-- Begin --

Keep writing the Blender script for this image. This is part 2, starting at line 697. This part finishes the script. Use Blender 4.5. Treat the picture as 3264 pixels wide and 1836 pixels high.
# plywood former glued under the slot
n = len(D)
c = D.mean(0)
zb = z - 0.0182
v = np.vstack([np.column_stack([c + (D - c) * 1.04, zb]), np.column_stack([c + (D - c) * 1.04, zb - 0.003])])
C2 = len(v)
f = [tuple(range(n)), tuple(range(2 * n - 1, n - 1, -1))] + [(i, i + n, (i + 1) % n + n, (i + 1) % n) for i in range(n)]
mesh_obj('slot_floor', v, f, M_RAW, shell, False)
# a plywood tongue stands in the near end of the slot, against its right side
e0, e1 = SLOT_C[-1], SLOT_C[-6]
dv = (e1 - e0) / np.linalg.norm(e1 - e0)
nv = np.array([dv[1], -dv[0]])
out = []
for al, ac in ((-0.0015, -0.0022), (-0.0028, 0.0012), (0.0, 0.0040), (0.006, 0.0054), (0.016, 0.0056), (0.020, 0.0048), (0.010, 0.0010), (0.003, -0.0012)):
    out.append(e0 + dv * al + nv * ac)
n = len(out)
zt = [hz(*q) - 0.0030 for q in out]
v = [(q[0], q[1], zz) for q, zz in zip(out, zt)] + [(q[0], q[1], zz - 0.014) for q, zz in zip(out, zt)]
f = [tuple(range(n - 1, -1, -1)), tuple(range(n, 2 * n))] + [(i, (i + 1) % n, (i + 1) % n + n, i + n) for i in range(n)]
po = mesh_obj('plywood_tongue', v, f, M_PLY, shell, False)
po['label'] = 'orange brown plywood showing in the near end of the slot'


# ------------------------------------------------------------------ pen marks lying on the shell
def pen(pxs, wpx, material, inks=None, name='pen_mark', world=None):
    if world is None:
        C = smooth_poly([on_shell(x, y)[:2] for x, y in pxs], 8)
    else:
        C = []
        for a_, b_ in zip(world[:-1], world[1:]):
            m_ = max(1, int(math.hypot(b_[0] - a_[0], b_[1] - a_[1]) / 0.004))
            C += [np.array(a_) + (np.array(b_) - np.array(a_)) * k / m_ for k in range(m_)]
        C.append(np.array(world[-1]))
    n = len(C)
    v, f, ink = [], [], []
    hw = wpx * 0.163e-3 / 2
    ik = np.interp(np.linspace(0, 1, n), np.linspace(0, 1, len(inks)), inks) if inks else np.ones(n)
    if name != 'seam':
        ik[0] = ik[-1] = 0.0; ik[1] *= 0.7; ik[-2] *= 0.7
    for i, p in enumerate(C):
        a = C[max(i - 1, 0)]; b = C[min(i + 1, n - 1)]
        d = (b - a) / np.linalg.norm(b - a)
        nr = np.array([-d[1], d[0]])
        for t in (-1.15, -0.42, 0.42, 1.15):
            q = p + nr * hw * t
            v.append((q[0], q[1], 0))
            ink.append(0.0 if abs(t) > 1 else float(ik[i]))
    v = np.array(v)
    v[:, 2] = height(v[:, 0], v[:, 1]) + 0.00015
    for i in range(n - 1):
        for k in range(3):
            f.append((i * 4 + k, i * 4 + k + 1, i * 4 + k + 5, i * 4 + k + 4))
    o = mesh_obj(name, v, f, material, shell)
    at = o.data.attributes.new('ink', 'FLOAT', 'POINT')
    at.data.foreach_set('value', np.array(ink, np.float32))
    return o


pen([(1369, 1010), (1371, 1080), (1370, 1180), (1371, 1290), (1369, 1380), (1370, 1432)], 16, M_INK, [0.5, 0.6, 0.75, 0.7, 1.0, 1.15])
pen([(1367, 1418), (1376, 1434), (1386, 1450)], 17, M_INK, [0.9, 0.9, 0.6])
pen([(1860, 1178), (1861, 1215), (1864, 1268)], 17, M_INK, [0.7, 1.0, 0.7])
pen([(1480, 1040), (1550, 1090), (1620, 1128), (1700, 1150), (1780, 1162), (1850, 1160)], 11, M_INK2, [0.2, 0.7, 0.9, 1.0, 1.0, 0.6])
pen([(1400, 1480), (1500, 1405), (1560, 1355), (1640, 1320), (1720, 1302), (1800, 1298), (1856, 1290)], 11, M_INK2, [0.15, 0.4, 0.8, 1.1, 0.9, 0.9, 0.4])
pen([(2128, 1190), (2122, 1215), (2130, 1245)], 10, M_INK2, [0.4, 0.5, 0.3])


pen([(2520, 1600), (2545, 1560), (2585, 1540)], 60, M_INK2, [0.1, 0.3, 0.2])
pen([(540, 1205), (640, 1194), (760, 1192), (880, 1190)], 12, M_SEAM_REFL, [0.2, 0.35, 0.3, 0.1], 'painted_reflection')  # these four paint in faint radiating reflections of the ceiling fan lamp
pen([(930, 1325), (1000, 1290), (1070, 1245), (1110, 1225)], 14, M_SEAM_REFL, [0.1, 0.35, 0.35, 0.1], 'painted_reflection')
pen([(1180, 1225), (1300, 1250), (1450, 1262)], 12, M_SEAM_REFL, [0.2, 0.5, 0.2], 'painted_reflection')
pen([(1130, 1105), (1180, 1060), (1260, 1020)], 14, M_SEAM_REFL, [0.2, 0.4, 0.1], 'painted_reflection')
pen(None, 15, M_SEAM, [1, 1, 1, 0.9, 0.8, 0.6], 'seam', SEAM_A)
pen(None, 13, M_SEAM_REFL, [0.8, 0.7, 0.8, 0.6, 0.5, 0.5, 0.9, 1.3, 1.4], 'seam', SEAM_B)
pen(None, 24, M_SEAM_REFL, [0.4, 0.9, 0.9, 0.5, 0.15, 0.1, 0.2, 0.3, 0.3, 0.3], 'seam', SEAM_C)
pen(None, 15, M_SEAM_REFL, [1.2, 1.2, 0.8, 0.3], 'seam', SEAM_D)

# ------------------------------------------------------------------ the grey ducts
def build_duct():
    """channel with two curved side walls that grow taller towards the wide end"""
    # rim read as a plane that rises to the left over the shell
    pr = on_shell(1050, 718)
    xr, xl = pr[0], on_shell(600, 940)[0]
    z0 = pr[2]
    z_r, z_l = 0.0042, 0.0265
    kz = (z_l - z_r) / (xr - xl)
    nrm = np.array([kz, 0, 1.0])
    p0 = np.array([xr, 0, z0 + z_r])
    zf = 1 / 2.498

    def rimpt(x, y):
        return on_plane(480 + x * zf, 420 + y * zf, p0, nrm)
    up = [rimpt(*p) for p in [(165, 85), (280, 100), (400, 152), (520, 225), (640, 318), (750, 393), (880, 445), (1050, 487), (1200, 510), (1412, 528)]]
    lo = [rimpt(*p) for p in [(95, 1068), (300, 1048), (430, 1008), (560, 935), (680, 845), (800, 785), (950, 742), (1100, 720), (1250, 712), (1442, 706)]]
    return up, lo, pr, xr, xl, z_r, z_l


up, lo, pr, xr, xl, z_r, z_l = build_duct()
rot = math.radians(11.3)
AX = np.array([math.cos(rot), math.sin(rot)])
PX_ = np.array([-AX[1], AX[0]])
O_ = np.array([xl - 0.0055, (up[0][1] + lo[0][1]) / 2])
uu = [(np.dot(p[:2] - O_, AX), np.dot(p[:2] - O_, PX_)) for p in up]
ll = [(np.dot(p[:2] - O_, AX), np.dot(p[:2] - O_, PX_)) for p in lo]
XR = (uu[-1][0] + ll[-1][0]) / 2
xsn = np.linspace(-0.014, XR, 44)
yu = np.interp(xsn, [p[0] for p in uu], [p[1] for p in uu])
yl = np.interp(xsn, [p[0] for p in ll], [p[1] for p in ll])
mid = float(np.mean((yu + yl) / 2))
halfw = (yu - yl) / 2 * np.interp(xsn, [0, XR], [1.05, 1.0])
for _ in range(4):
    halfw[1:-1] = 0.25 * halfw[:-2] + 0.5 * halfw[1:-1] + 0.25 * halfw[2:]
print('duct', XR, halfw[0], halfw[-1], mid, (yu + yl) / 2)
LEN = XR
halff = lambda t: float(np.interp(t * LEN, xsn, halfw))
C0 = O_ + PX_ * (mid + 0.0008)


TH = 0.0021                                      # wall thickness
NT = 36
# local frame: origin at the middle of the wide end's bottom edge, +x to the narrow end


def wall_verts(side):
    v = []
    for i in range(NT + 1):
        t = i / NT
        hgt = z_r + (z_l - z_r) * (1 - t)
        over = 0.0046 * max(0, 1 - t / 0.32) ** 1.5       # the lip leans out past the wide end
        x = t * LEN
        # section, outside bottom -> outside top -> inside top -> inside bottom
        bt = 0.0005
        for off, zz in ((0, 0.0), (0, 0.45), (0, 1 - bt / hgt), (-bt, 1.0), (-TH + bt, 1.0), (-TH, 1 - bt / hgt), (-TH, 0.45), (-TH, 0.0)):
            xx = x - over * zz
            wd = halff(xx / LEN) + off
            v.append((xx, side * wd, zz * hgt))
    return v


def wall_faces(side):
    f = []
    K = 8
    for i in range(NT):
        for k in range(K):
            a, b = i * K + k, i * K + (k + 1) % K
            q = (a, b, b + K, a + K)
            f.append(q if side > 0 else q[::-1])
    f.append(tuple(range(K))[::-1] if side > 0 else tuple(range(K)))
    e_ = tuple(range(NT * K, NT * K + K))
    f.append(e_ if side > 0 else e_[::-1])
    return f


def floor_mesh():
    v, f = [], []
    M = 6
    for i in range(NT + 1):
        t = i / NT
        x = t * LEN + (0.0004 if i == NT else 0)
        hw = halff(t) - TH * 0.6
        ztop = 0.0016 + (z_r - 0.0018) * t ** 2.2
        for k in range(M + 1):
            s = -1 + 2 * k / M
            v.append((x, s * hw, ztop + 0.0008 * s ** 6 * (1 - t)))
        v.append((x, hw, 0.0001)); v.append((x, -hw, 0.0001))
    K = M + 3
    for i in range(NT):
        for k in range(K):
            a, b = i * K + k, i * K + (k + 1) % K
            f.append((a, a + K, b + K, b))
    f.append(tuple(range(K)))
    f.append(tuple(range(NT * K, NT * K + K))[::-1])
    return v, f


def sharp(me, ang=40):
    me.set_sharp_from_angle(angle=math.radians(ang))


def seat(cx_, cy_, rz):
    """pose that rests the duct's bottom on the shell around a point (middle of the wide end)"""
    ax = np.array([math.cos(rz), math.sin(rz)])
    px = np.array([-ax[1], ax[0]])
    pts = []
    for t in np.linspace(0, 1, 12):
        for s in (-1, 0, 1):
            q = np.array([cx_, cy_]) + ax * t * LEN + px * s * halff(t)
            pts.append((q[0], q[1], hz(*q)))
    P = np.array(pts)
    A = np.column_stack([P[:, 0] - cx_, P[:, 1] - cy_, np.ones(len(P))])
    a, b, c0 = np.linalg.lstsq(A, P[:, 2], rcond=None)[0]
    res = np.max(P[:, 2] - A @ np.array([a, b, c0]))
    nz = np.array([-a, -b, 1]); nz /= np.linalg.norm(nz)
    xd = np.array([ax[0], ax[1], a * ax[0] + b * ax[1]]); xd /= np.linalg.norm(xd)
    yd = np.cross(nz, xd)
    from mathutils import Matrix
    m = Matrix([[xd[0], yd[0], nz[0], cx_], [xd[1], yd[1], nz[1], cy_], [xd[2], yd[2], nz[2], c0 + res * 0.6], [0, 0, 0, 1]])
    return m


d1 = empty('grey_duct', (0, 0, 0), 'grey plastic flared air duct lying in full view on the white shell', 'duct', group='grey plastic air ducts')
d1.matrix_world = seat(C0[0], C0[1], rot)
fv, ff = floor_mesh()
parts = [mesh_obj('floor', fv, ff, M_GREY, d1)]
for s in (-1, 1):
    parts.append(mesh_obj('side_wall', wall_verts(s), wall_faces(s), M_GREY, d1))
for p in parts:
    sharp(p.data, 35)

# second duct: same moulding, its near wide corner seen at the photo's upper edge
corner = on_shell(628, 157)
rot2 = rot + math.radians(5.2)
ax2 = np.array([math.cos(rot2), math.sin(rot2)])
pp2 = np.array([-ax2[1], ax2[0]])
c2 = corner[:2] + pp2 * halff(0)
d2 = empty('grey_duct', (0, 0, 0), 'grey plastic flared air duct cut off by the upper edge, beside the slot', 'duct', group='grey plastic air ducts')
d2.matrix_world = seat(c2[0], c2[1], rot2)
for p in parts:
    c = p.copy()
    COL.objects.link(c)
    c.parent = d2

-- End --

Please transcribe, exactly and with nothing added, the lines from the first line of the material above through the line that contains "po['label'] = 'orange".

Keep writing the Blender script for this image. This is part 2, starting at line 697. This part finishes the script. Use Blender 4.5. Treat the picture as 3264 pixels wide and 1836 pixels high.
# plywood former glued under the slot
n = len(D)
c = D.mean(0)
zb = z - 0.0182
v = np.vstack([np.column_stack([c + (D - c) * 1.04, zb]), np.column_stack([c + (D - c) * 1.04, zb - 0.003])])
C2 = len(v)
f = [tuple(range(n)), tuple(range(2 * n - 1, n - 1, -1))] + [(i, i + n, (i + 1) % n + n, (i + 1) % n) for i in range(n)]
mesh_obj('slot_floor', v, f, M_RAW, shell, False)
# a plywood tongue stands in the near end of the slot, against its right side
e0, e1 = SLOT_C[-1], SLOT_C[-6]
dv = (e1 - e0) / np.linalg.norm(e1 - e0)
nv = np.array([dv[1], -dv[0]])
out = []
for al, ac in ((-0.0015, -0.0022), (-0.0028, 0.0012), (0.0, 0.0040), (0.006, 0.0054), (0.016, 0.0056), (0.020, 0.0048), (0.010, 0.0010), (0.003, -0.0012)):
    out.append(e0 + dv * al + nv * ac)
n = len(out)
zt = [hz(*q) - 0.0030 for q in out]
v = [(q[0], q[1], zz) for q, zz in zip(out, zt)] + [(q[0], q[1], zz - 0.014) for q, zz in zip(out, zt)]
f = [tuple(range(n - 1, -1, -1)), tuple(range(n, 2 * n))] + [(i, (i + 1) % n, (i + 1) % n + n, i + n) for i in range(n)]
po = mesh_obj('plywood_tongue', v, f, M_PLY, shell, False)
po['label'] = 'orange brown plywood showing in the near end of the slot'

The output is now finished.